If we know that annual customer behavior doesn't fundamentally change unless merchandise productivity improves ... and if we know that a proliferation of new channels have not fundamentally changed annual customer purchase activity (new channels changed customer behavior, but not annual purchase behavior, an important distinction) ... then we know that, in 2012 and beyond, we need to shift our focus.


We need to shift our focus, from channels (which will always grow and change and evolve and will not fundamentally increase annual customer purchases) to customers.


And this isn't the focus on customers promoted to us over the past twenty years ... that's a campaign-based targeting strategy (i.e. who do you send this email campaign to, or who do you put a banner in front of online, or who should receive this personalized landing page, or who do you print a QR code for?).  Nor is it a "customer-centric" view that the vendor community suggests we adopt so that we can purchase vendor-based products and services.


No, in 2012 and beyond, we need to elevate customer understanding to a strategic level.


For catalogers, this means a full understanding of the consequences of adoring what I call "Traditionals".


Remember, my project work for 2012 now focuses on three general segments of customers:
  1. Traditionals:  Customers who generally respond to old-school marketing activities. Think 55+, rural customers.
  2. Transitionals:  Customers who are in the process of leaving old-school marketing activities behind, in favor of classic online marketing tactics.  There isn't a demographic profile for this customer audience, you'll see 62 year olds do this, and you'll see 26 year olds do this.
  3. Transformationals:  Customers who are in the process of adopting social/mobile channels, more so from a lifestyle standpoint than a commerce standpoint.  This audience does skew young, folks.
While not talked about in the trade journals or pundit blogs, catalogers have knowingly embraced "Traditionals".  The consequence of this decision, one initiated around 2001 when matchback algorithms seemingly demonstrated that catalogs caused online behavior, is that catalogers now have a disproportionate market share among Traditionals, and have evolved a merchandise offering that is disproportionately focused on Traditionals, and count on co-op statistical models that actively seek Traditionals.


This heavy focus on Traditionals generates a feedback loop that makes marketing to Transitionals or Transformationals very, very difficult.


In 2012, we must address this lust for the Traditionals marketplace, because this lust is not sustainable, long-term.

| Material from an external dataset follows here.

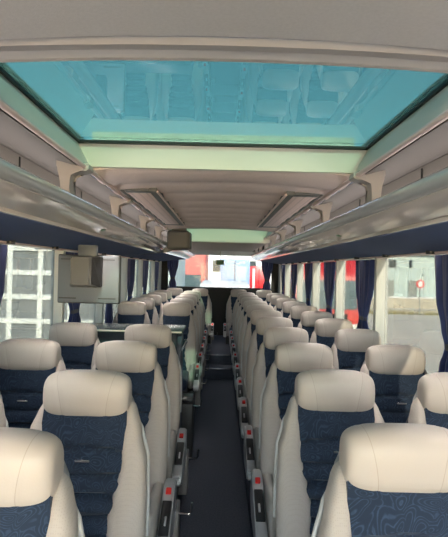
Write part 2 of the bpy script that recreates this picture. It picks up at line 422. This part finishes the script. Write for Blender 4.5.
# ------------------------------------------------------------------ luggage racks
def rack(s, y0, y1, dx, label, brackets, end=False):
    r = thing('luggage_rack', label, 'luggage rack', (s*.9, (y0+y1)/2, CZ), 'overhead luggage racks')
    ox, oy = s*.9, (y0+y1)/2
    Y0, Y1 = y0-oy, y1-oy
    P = lambda x, z: (s*(x-dx*(1.18-x)/.5)-ox, z)
    zu = lambda x: .186-(x-.735)*.1314
    up = MB()
    up.prism_y([P(.775, zu(.775)), P(1.222, .122), P(1.222, .16), P(.775, .205)], Y0, Y1)
    up.build('underside_panel', 'under', r, smooth=False)
    # added unseen fill light: glowing strip in a black channel behind the fascia lip
    ch = MB(); z0 = zu(.757)
    ch.prism_y([P(.742, z0), P(.744, z0), P(.744, z0+.042), P(.771, z0+.042), P(.771, z0), P(.7745, z0), P(.7745, z0+.046), P(.742, z0+.046)], Y0+.02, Y1-.02)
    co_ = ch.build('fill_strip_channel', 'black', r, smooth=False)
    MB().prism_y([P(.750, z0+.037), P(.768, z0+.037), P(.768, z0+.041), P(.750, z0+.041)], Y0+.03, Y1-.03).build('added_fill_strip', 'strip', co_, smooth=False)
    MB().prism_y([P(.735, .192), P(.736, .1755), P(.741, .1745), P(.741, .20)], Y0, Y1).build('lip', 'fascia', r, smooth=False)  # lip added to hide the fill strip from view
    fp = [P(.628, .240), P(.655, .222), P(.69, .207), P(.735, .190), P(.738, .204), P(.70, .222), P(.665, .240), P(.640, .256)]
    MB().prism_y(fp, Y0, Y1).build('fascia', 'fascia', r)
    c = P(.638, .272)
    tb = MB(); n = 20
    pts = [(c[0]+.030*math.cos(2*PI*k/n), c[1]+.031*math.sin(2*PI*k/n)) for k in range(n)]
    tb.prism_y(pts, Y0, Y1); tb.build('front_rail', 'tube', r)
    MB().prism_y([P(.665, .245), P(1.15, .20), P(1.15, .205), P(.665, .25)], Y0, Y1).build('shelf', 'racklid', r, smooth=False)
    MB().prism_y([P(.93, .205), P(.93, .50), P(.95, .50), P(.95, .205)], Y0, Y1).build('back_panel', 'rackback', r, smooth=False)
    for y in brackets:
        yy = y-oy
        b = MB()
        prof = [P(.648, .285), P(.690, .285), P(.692, .385), P(.700, .41), P(.712, .425), P(.712, .45), P(.60, .445), P(.575, .437), P(.572, .415), P(.585, .406), P(.63, .402), P(.652, .392), P(.657, .37)]
        b.prism_y(prof, yy-.045, yy+.045)
        bmesh.ops.bevel(b.bm, geom=[e for e in b.bm.edges if abs(e.verts[0].co.y-e.verts[1].co.y) < 1e-4], offset=.006, segments=2, affect='EDGES')
        b.build('bracket', 'trimc', r, ang=.6)
        MB().prism_y([P(.925, .30), P(.929, .30), P(.929, .49), P(.925, .49)], yy+.10, yy+.112).build('panel_seam', 'seal', r, smooth=False)
    MB().prism_y([P(.80, .242), P(.86, .236), P(.86, .244), P(.80, .250)], Y0+.05, Y1-.05).build('added_rack_fill', 'rack_fill', r, smooth=False)  # added fill light, hidden on the shelf behind the front rail
    # service units on the fascia: small call plates
    for y in [y0+.9*k+.9 for k in range(1, int((y1-y0-.3)/.9), 3)]:
        if y < .3: continue
        a, bb = P(.70, .2035), P(.672, .2155)
        ctr = Vector((P(.683, .2085)[0], y-oy, P(.683, .2085)[1]))
        ang = math.atan2(bb[1]-a[1], bb[0]-a[0])
        MB().box(ctr, (.022, .06, .004), .001, 1, Matrix.Rotation(-ang, 4, 'Y')).build('service_button', 'sign', r)
    for y in [v for v in (.55, 1.3, 2.05, 2.8, 3.55, 4.3, 5.05, 5.8, 6.6, 7.35, 8.1, 8.85, 9.6) if y0 < v < y1]:
        for xx in (1.175,):
            px_, pz_ = P(xx, .186-(xx-.735)*.1315)
            ring = []
            for rr, zz in ((.021, .004), (.026, .004), (.024, -.016), (.021, -.016)):
                ring.append([(px_+rr*math.cos(2*PI*k/24), y-oy+rr*math.sin(2*PI*k/24), pz_+zz) for k in range(24)])
            hs = MB().loft(ring+[ring[0]], cap=False).build('added_glint_lamp', 'black', r, ang=.5)  # lamp added for a warm glint at the window edge
            MB().cyl((px_, y-oy, pz_-.002), .0205, .003, 'Z', 20).build('lens', 'lens', hs, ang=.5)
    # light strip where the underside meets the window
    MB().prism_y([P(1.19, .116), P(1.226, .110), P(1.226, .121), P(1.19, .125)], Y0, Y1).build('window_trim', 'rail', r, smooth=False)
    for yy in (Y0, Y1-.012):
        MB().prism_y([P(.63, .243), P(.735, .187), P(1.222, .122), P(1.222, .20), P(.93, .25), P(.66, .29)], yy, yy+.012).build('end_cap', 'underlight', r, smooth=False)
    return r
rack(-1, -1.6, 6.05, 0, 'long luggage rack above the left windows, front section by the hanging monitor', [.05, 1.15, 2.18, 3.2, 4.35, 5.4])
rack(-1, 6.12, 10.1, .10, 'rear section of the left luggage rack, with grey end panel behind the housing', [6.5, 7.4, 8.4, 9.4])
rack(1, -1.6, 10.1, 0, 'luggage rack running the full length above the right windows', [.05, 1.2, 2.22, 3.25, 4.4, 5.45, 6.4, 7.4, 8.4, 9.4])

# dark housing between the two left rack sections
h = thing('monitor_housing', 'dark grey rounded box hanging from ceiling at the left rack joint', 'housing', (-.472, 5.66, CZ+.31))
MB().box((0, 0, 0), (.25, .30, .215), .035, 4).build('housing_body', 'housing', h)
MB().box((.126, 0, -.005), (.022, .26, .19), .01, 2).build('side_cheek', 'tvbox', h)
MB().cyl((.138, -.03, -.08), .012, .01, 'X', 12).build('pivot_screw', 'black', h)
MB().b2(-.08, .08, -.06, .06, .10, .145).build('mount', 'housing', h, smooth=False)

# ------------------------------------------------------------------ hanging monitor
t = thing('hanging_monitor', 'flat grey monitor seen from behind, hanging below the left luggage rack', 'monitor', (-.900, 3.42, CZ+.078))
mb = MB().box((0, .012, -.17), (.42, .016, .32), .006, 2); mb.build('back_cover', 'tv', t)
MB().box((.0, .035, -.17), (.43, .03, .335), .008, 2).build('screen_frame', 'tvdark', t)
for x in (-.14, .13): MB().b2(x-.06, x+.06, .0, .005, -.305, -.297).build('vent_slot', 'tvdark', t, smooth=False)
for x in (-.14, .13): MB().b2(x-.05, x+.05, .0, .005, -.038, -.032).build('vent_slot', 'tvdark', t, smooth=False)
b = MB()
def sq(x0, x1, z0, z1, y): return [(x0, y, z0), (x1, y, z0), (x1, y, z1), (x0, y, z1)]
b.loft([sq(-.10, .085, -.215, -.02, .004), sq(-.105, .085, -.225, -.012, -.06), sq(-.085, .04, -.205, -.02, -.12)])
bmesh.ops.bevel(b.bm, geom=list(b.bm.edges), offset=.008, segments=2, affect='EDGES')
b.build('hinge_box', 'tvbox', t)
MB().loft([[(.094, .006, -.215), (.094, -.055, -.222), (.052, -.118, -.20), (.052, -.118, -.022), (.094, -.055, -.014), (.094, .006, -.02)], [(.098, .006, -.215), (.098, -.055, -.222), (.056, -.122, -.20), (.056, -.122, -.022), (.098, -.055, -.014), (.098, .006, -.02)]]).build('side_cover', 'tvdark', t, smooth=False)
MB().box((-.01, .02, .0), (.13, .05, .13), .01, 2).build('arm', 'tv', t)

# ------------------------------------------------------------------ curtains
def curtain(name_side, s, y, label, rear=False):
    x = s*1.225
    o = thing('window_curtain', label, 'curtain', (x, y, WIN[1]-.048), 'navy window curtains')
    top, tie, bot = -.005, -.50, -.86
    def wid(z): return interp([(-.86, .21), (-.62, .16), (-.50, .09), (-.40, .15), (-.25, .23), (0, .26)], z)
    ph = random.random()*6
    loops = []
    nu = 56; nz = 22
    for j in range(nz+1):
        z = top+(bot-top)*j/nz
        wd = wid(z); loop = []
        fr, bk = [], []
        for i in range(nu+1):
            u = -1+2*i/nu
            a = .011*math.sin(u*15+ph)+.005*math.sin(u*27+ph*2+z*2)
            fr.append((a*(.5+.5*wd/.2)-.004, u*wd, z)); bk.append((a*(.5+.5*wd/.2)+.004, u*wd, z))
        loops.append(fr+bk[::-1])
    MB().loft(loops).build('cloth', 'curtain', o, ang=1.2)
    lo = []
    for z in (-.515, -.485):
        lo.append([((.018)*math.cos(2*PI*k/20), .096*math.sin(2*PI*k/20), z) for k in range(20)])
    MB().loft(lo).build('tie_strap', 'strap', o)
    if rear: o.rotation_euler = (0, 0, PI/2); o.scale = (1, .5, 1)
    return o
ordn = ['nearest', 'second', 'third', 'fourth', 'fifth', 'sixth']
for s, nm in ((-1, 'left'), (1, 'right')):
    for k, y in enumerate((2.60, 4.25, 5.57, 6.88, 8.20, 9.66)):
        curtain(nm, s, y, 'tied navy curtain on the %s side windows, %s from the camera' % (nm, ordn[k]))
    c = curtain(nm, s, 10.42, 'tied navy curtain at the %s side of the rear window' % nm, True)
    c.location = (s*.985, 10.44, 1.99)

# ------------------------------------------------------------------ seats
WO = [(.48, .20), (.60, .225), (.75, .230), (.85, .229), (1.0, .222), (1.10, .197), (1.17, .178), (1.24, .150)]
WC = [(.48, .15), (.60, .125), (.72, .108), (.82, .104), (.90, .118), (1.0, .140), (1.08, .142), (1.24, .134)]
def yc(z): return -(1.24-z)*.21
SEAMS = [(1.058, .024), (.972, .012), (.905, .008), (.840, .006), (.775, .004), (.715, .0)]
meshcache = {}
def cached(key, maker, name, m, parent, loc):
    if key in meshcache:
        o = meshcache[key].copy(); C.objects.link(o); o.parent = parent; o.location = loc; return o
    o = maker().build(name, m, parent, loc); meshcache[key] = o
    return o

def headrest_mesh():
    mb = MB(); nu, nv = 56, 28
    a, bz, cy = .155, .087, .070
    def sp(v, e): return math.copysign(abs(v)**e, v)
    loops = []
    for j in range(1, nu):            # slices along x
        th = PI*j/nu; x = -a*sp(math.cos(th), .68)
        k = sp(math.sin(th), .43)
        loop = []
        for i in range(nv):
            ph = 2*PI*i/nv
            y = cy*k**.8*sp(math.cos(ph), .80); z = bz*k**.85*sp(math.sin(ph), .70)
            # gentle pinch at the two seams, slight wrap forward at the wings
            f = .076+.030*max(0, min(1, (z+.087)/.174))**1.7
            d = abs(abs(x)-f)
            g = math.exp(-(d/.006)**2)*.0016
            y2 = y*(1-g/cy*1.0)+.003*(abs(x)/a)**2
            z2 = z*(1-g/bz*.6) + .001*(1-(x/a)**2)
            loop.append((x, y2, z2))
        loops.append(loop)
    return mb.loft(loops)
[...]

Are we ready to take on this challenge?

2 comments:

  1. So to break this down... Companies that rely on catalogs to market their wares are marketing products for old people to old people. If they continue to use the feedback obtained from this type of marketing their products will remain stuck in the "traditional" space and no matter what kind of marketing they do their product will not attract Transitionals and Transformationals. Therefore sustainability becomes an issue. So the challenge becomes make a kick ass product and don't rely on one type of marketing.

    So you're not saying kick catalogs to the curb you're saying don't rely on them to tell you what type of product to produce.

    ReplyDelete
  2. I'm saying that my work suggests there are three types of customers ... Traditionals, Transitionals, and Transformationals. If you focus primarily on catalog marketing (especially in customer acquisition activities), you will attract a Traditional customer, making it harder to make online/mobile/social marketing work.